Isn’t the “Golden Fetters” argument, that due to the gold standard, countries were unable to accommodate the fall in demand and investment with monetary and fiscal policy. Once they became unfettered from gold, they were able to reflate and provide demand, and that eased the pain. Relative gains in trade competitiveness tended to be smaller as each country eventually worked through this process. There were short-term relative gains for early movers. Unable to reflate, countries were quicker to turn to protectionist trade measures.
Even though nobody can gain a relative edge through currency wars today if everyone is at war, it would have the effect of increasing reflationary pressures from monetary and fiscal policy. Eventually, this could morph into more capital and trade controls, which would be negative.
By the way, reflation in asset values without inflation in incomes is simply an asset bubble. See the Grantham note that Cullen referenced earlier. But, that is an issue for another day!

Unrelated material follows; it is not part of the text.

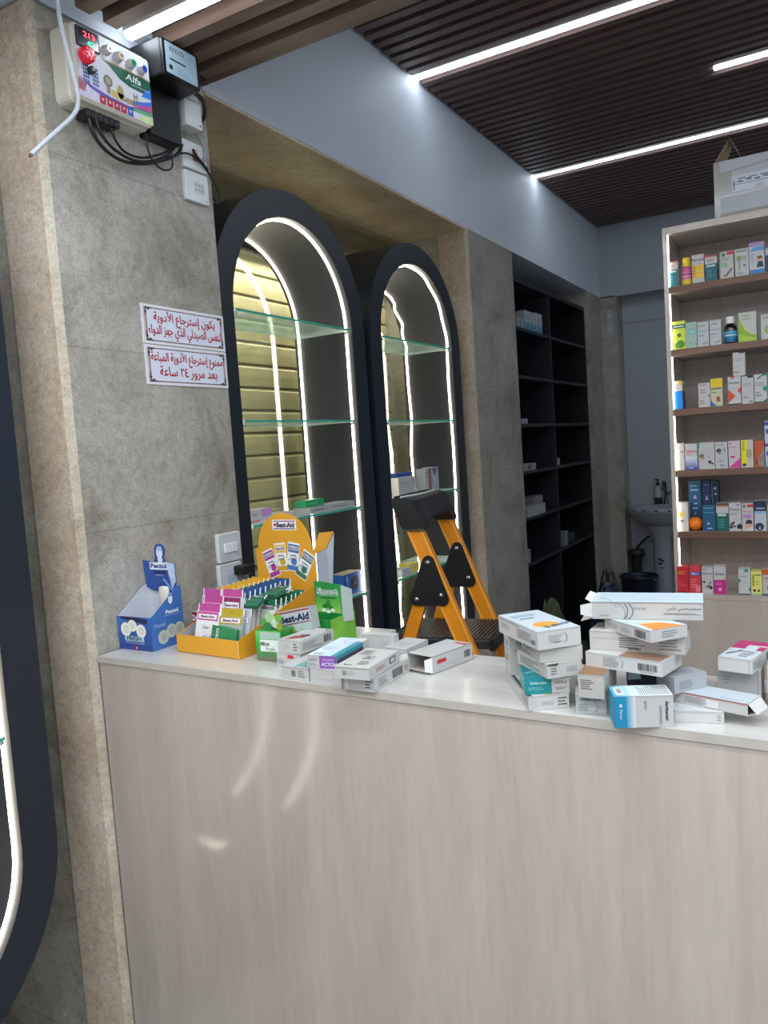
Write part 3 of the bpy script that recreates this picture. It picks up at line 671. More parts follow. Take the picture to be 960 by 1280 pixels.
# ------------------------------------------------------------------ yellow plaster display
YEL = M('#e0a02a', .42, var=.05, scale=8); YEL2 = M('#d8951f', .42, var=.05, scale=8); GRY = M('#a7abb2', .6, var=.03)
YA = math.radians(-4.2); YO = Vector((.222, 1.604, TZ)); YW, YD = .248, .362
t = thing('plaster_display_carton', 'yellow cardboard display carton with a round-topped header, full of sticking plaster packs', 'display carton', YO, YA)
FH, SH = .052, .150
b = MB(); b.box(0, YW, 0, .0018, 0, FH, YEL); b.box(.002, YW-.002, .0019, .0024, .002, FH, GRY); b.box(0, YW, 0, YD, 0, .002, GRY)
b.box(YW-.001, YW+.0003, -.0005, .0015, 0, FH, M('#f0dcae', .6)); b.build('tray', t)
for x, nm in ((0, 'l'), (YW, 'r')):
    b = MB(); T = frame((x, 0, 0), (0, 1, 0), (0, 0, 1)); o = [(0, 0), (YD, 0), (YD, SH), (YD*.97, SH), (.0, FH)]
    b.prism(o, -.0009, .0009, YEL2, T=T); b.prism([(.002, .003), (YD-.002, .003), (YD-.002, SH-.004), (.004, FH-.001)], (.0009 if x == 0 else -.0013), (.0013 if x == 0 else -.0009), GRY, T=T); b.build('side_panel', t)
b = MB(); T = front(0, YD-.004, 0)
HS = YW/.262
hd = [(0, .0), (YW, .0), (YW, .252), (YW-.016, .255)]+[(YW/2+.112*math.cos(a*PI/16)-.0, .258+.110*math.sin(a*PI/16)) for a in range(0, 17)]+[(.0, .250)]
b.prism(hd, 0, .002, YEL, T=T)
b.rect(.080, .313, .180, .346, M('#f2eeee', .5), .0024, T=T); b.rect(.084, .340, .176, .343, M('#7d2150', .5), .0027, T=T); b.rect(.084, .316, .176, .319, M('#3c2b62', .5), .0027, T=T)
b.text('Best-Aid', .135, .3295, .017, M('#2b2450', .5), .0027, w=.075, T=T, bold=.045); b.disc(.091, .330, .0055, M('#b8263e', .5), .0027, T=T)
def mini(cx, cyy, rot, top, low):
    R = T @ Matrix.Translation((cx, cyy, .0023)) @ Matrix.Rotation(math.radians(rot), 4, 'Z')
    b.rect(-.024, -.046, .024, .046, M('#ececec', .5), 0, T=R); b.rect(-.022, .014, .022, .040, M(top, .5), .0002, T=R); b.rect(-.019, .022, .019, .034, M('#dfd6dc', .5), .0004, T=R)
    b.text('Best-Aid', 0, .028, .008, M('#46345e', .5), .0006, w=.034, T=R, bold=.03); b.rect(-.022, -.043, .022, -.028, M(low, .5), .0002, T=R); b.rect(-.012, .002, .012, .006, M('#6b6f78', .5), .0002, T=R)
    b.disc(.004, -.015, .012, M(low, .5), .0002, T=R, n=12)
    b.tube([(-.016, -.012, .001), (-.008, -.004, .001), (.006, -.006, .001), (.016, .0, .001)], .0012, M('#5a6070', .5), 5, T=R)
mini(.063, .205, 20, '#9a3d86', '#a83f97'); mini(.107, .226, 5, '#dfb755', '#caa227'); mini(.158, .228, -8, '#4f6fa5', '#4c78b6'); mini(.203, .203, -30, '#5d7c74', '#3f7a62')
b.build('header_panel', t)
b = MB(); T = frame((YW-.022, YD-.004, 0), (.55, -.05, 0), (0, 0, 1))
wq = [(YW-.016, YD-.003, .235), (YW+.012, YD+.035, .250), (YW+.030, YD+.055, .302), (YW+.002, YD+.018, .302)]
b.add(wq, [(0, 1, 2, 3)], YEL2)
wq2 = [(YW+.001, YD-.001, .02), (YW+.013, YD+.036, .02), (YW+.031, YD+.056, .300), (YW+.013, YD+.036, .250), (YW+.001, YD-.002, .24)]
b.add(wq2, [(0, 1, 2, 3, 4)], M('#9fa6ad', .6)); b.build('folded_wing', t)
b = MB(); b.box(.004, YW-.004, .06, YD-.008, .0022, .045, M('#b98a2c', .6)); b.build('insert_step', t)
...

Currency wars are a 20 century affair. They are pointless now. The race to the bottom will not be won by whoever devalues first, but whoever automates first. You can not beat productivity through automation with productivity through weaker currency in 21 century. It does not matter how weak your currency is, if you still have to pay a human worker’s wage you won’t be able to sell your product cheaper than if production is fully automated. And on top of that your product most likely will be of higher quality if produced by a machine. The problem to fear is the race to the bottom through automation because if we do not figure out how to substitute the lost aggregate demand due to increased unemployment because of automation, then we all are in trouble.
Hi Cullen,
Ignoring for a minute some of the restrictions in their ability to do so, wouldn’t an exception to your statement be if all central banks dropped the value of their currency at the same time, by the same amount.
For example, let’s say all central banks halved the value of their currency at the same time. This wouldn’t give any one country a trade advantage, but it would have the effect of halving the burden of debt.
I realize this is a simplistic description and there are technical challenges, but would enjoy your thoughts on the broader concept.
I see that as the end game here. The central banks are working together.
You have to look at what is the likely desired outcome.
Japan has suffered a strong yen hitting it’s export earnings and is now counteracting that given that trade deficits have arisen.
However if everyone does it, then there is no competitive advantage. And everyone is doing it just not in step [and the euro arguably not at all].
The end result is inflating away income values and importantly debt – which afflicts all of the west.
Of course there is a final step and that is the distribution of money into the general economy to finally devalue those debts in nominal terms. Incomes have to rise – currently that’s only happening higher up the food chain.
Currently the powers that be are hoping that blowing bubbles will do that through our oh so efficient private [banking] sector.
I’d suggest that the wealthy and powerful are quite liking this bubble blowing as it’s a great way to make money quickly.
Note Iceland called the bankers’ bluff, arrested some, the economy nose dived, asset values crashed. They are now growing at over 2%/year and banks will never again get the power to do what they want over there.
Who is your government really working for?
How much does the recent yen weakness have to do with the shift from trade surpluses to trade deficits? If I remember correctly this shift occurred before Abe’s policy stance was known.
“This works in a more micro sense, but it cannot work in an aggregate sense. And as we tend to see with monetary policy gimmicks like currency intervention and “wealth effects” the impacts tend to be fleeting, consistent with short-term disequilibrium and not due to fundamental changes in the underlying economy….”
Cullen’s ending paragraph, I assume, alludes to Japan’s quirky banking system and even demographic phenomena (among others). Those are currently the most notable components of their national economic and social system, in my mind, and I’d enjoy anyone else’s comments on how they can be strengthened for longer-term benefit.
Good piece, Cullen. Gets you thinking.